Battersea Arts Centre Redevelopment

The Grade II* listed Battersea Arts Centre has undergone a rolling series of refurbishments over the past 10 years, with HTS and Haworth Tompkins collaborating since 2012 on the redevelopment and extension of the building, most notably the rebuild of the Grand Hall after the fire.

When the fire broke out in March 2015, HTS attended the site while the building was still ablaze and assisted the fire fighters with assessing the structural integrity of the gable walls. The roof structure over the main performance space was destroyed, collapsing in on itself and dragging in the tops of the supporting buttresses, severely damaging the supporting masonry walls. While an initial loss to the site’s architectural heritage, the fire provided a unique opportunity to design a functional and flexible structure in keeping with the character of the listed building.

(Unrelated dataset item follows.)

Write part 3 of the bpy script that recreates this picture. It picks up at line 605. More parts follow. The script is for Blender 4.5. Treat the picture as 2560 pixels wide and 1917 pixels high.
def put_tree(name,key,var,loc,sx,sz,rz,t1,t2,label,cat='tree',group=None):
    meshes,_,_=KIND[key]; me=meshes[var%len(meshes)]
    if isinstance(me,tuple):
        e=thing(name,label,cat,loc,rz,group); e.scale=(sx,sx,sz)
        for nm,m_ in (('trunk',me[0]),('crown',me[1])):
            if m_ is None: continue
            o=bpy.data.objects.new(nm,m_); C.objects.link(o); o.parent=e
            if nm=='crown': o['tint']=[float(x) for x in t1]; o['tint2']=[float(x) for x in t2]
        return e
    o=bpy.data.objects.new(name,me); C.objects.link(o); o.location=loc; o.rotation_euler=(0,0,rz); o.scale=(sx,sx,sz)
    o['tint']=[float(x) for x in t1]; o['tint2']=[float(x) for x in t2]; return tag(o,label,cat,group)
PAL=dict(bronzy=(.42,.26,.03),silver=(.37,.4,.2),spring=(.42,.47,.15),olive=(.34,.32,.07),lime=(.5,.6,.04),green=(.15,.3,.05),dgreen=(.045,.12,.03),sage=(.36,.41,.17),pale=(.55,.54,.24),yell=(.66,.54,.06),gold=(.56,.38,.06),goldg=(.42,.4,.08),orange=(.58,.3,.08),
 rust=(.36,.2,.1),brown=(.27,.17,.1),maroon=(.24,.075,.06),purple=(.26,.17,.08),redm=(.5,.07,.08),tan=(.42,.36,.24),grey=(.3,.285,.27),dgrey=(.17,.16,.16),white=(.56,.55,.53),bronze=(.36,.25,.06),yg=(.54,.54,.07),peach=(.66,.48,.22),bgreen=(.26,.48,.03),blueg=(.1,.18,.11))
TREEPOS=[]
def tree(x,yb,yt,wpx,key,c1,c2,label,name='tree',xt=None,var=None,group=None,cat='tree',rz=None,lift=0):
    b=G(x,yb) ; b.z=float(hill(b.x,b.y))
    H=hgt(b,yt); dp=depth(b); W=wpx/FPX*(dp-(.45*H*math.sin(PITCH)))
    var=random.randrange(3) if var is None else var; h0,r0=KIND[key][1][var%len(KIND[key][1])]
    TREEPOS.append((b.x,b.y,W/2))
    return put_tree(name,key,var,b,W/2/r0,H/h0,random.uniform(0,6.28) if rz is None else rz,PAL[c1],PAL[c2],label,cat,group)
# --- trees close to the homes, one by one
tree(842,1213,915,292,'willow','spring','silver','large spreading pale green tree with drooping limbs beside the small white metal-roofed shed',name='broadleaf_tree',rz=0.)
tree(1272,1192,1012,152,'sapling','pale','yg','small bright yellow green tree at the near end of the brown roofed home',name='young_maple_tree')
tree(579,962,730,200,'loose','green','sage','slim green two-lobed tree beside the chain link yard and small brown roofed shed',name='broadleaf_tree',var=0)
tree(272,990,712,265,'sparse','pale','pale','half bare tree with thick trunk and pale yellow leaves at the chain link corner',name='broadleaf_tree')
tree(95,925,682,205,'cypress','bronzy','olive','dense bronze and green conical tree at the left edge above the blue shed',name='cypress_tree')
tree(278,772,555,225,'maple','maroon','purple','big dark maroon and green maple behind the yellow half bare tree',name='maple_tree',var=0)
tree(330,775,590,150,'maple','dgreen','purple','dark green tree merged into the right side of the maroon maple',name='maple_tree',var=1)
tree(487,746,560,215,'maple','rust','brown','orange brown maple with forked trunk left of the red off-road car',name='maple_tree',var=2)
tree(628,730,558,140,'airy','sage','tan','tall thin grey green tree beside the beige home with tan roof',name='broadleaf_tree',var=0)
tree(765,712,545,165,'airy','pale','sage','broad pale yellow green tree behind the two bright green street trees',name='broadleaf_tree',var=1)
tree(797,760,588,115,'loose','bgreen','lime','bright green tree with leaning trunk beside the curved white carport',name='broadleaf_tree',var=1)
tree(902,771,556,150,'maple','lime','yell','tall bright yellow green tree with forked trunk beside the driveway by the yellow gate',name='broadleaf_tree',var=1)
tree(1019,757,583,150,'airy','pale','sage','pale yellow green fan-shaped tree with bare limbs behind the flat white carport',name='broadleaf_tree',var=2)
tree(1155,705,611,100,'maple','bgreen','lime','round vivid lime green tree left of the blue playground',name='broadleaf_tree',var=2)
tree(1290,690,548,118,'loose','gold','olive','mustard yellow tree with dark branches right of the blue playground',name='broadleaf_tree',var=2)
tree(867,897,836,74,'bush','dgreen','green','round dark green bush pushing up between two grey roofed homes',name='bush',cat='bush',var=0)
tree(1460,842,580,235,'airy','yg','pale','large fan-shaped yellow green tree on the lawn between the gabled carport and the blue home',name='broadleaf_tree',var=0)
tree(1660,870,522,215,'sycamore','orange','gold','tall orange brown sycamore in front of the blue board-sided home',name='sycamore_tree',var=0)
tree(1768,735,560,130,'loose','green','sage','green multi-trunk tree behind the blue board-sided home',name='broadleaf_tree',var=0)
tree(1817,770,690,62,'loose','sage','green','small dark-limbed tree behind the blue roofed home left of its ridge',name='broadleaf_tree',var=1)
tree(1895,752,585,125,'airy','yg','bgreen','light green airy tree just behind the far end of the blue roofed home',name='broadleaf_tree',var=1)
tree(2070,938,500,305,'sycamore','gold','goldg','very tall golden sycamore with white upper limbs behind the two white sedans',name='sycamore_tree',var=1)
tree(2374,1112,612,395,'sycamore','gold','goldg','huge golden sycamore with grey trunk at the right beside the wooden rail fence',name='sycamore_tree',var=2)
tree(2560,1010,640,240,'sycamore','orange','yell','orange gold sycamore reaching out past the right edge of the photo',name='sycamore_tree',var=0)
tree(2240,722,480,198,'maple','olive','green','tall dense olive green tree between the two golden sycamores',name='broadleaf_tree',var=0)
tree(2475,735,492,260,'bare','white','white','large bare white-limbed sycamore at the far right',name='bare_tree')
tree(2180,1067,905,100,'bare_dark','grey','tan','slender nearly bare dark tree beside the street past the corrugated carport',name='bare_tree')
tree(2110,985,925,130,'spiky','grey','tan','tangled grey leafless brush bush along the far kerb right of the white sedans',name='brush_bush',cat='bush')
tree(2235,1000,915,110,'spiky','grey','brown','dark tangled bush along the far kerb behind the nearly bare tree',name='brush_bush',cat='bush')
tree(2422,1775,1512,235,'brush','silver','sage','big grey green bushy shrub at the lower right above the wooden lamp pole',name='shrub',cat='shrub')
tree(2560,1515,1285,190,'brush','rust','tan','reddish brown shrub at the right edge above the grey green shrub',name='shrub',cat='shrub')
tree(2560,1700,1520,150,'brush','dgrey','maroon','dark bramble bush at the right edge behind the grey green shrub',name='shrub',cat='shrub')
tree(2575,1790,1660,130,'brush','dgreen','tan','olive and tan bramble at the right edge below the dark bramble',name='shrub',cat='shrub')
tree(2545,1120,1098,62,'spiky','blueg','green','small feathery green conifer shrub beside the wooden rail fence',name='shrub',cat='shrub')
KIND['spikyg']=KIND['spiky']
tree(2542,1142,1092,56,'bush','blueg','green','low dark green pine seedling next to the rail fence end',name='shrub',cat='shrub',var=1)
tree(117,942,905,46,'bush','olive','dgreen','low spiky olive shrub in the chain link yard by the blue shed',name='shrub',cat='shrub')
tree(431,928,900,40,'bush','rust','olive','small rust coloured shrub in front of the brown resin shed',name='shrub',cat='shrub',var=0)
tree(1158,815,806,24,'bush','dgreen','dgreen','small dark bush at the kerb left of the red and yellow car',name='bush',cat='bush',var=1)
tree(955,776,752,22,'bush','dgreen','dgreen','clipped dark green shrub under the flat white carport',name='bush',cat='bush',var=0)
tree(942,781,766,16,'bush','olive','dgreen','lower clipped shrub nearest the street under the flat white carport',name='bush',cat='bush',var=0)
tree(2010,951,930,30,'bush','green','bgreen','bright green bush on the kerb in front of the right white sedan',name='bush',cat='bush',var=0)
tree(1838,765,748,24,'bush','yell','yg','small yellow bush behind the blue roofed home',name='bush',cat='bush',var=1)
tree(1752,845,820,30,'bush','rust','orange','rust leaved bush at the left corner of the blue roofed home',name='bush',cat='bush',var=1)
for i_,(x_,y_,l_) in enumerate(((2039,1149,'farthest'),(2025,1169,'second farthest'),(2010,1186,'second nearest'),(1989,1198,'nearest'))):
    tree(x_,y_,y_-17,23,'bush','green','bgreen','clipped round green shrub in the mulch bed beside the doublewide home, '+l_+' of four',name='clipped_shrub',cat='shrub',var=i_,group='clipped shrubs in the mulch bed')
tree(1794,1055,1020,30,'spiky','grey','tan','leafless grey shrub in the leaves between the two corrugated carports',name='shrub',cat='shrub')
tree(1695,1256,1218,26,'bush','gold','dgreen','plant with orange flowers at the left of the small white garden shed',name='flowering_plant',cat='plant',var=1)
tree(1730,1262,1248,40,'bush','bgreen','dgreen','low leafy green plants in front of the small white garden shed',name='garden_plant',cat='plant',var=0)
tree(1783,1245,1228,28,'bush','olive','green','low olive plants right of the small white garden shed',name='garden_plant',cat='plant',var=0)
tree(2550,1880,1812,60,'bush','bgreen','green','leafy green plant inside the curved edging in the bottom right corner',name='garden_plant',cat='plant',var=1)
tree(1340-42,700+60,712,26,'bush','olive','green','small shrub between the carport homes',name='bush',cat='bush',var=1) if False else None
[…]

Early interventions were key to the retention of much of the listed building fabric and design features. The large brickwork gable walls were now freestanding and would not survive in high winds. We designed temporary steel frames clamping the walls in place to laterally restrain them. Brickwork testing and local repairs enabled the remaining structure to be safely retained. Extensive propping was installed in the basement to provide support to the Grand Hall slab which was carrying large amounts of debris from the roof.

As the largest of the building’s performance halls, a number of upgrades were designed for the Grand Hall to create a highly functional and contemporary theatre space. Two demountable side galleries were built using slender steel beams hidden within the new acoustic floor build up, the balcony was modified to support an organ and new dressing rooms were installed to the side of the stage. At the heart of the redevelopment, a new adaptable roof was designed to provide a host of technical improvements such as support for a flexible rigging system, lighting and theatre equipment, attenuators for ventilation and a new walkway and back of house requirements, all contained within the original envelope of the of the roof void.

The new structure consisted of six new steel trusses spanning 17.5 m onto the original buttresses. Rebuilding the roof posed a number of structural challenges, including the increased loading requirements, the reduced depth due to the new acoustic and thermal insulation and the reuse of the original masonry buttresses.

The original trusses had curved lower chords and plated haunches which were built into brickwork buttresses. These are two storeys high and incorporate brickwork arches over the hall’s side corridors. During design development it was established that the thrust imposed from the new roof, which pushed out onto the buttress, could not be justified for modern codes. To overcome this, elastomeric bearing pads, typically used on bridges, allowed one of the truss supports to slide sideways. This movement was monitored during construction as the roof build up was constructed and locked in place once 50% of the load was installed. Any further thrust from the remaining roof build up and imposed load could then be justified, avoiding the need to strengthen the original buttresses and allowing the original fabric to be retained.

To complete the new performance space, a lightweight ply timber lattice ceiling was hung from the underside of the truss on a slender steel grid, allowing glimpses of the new truss and technical gallery from below.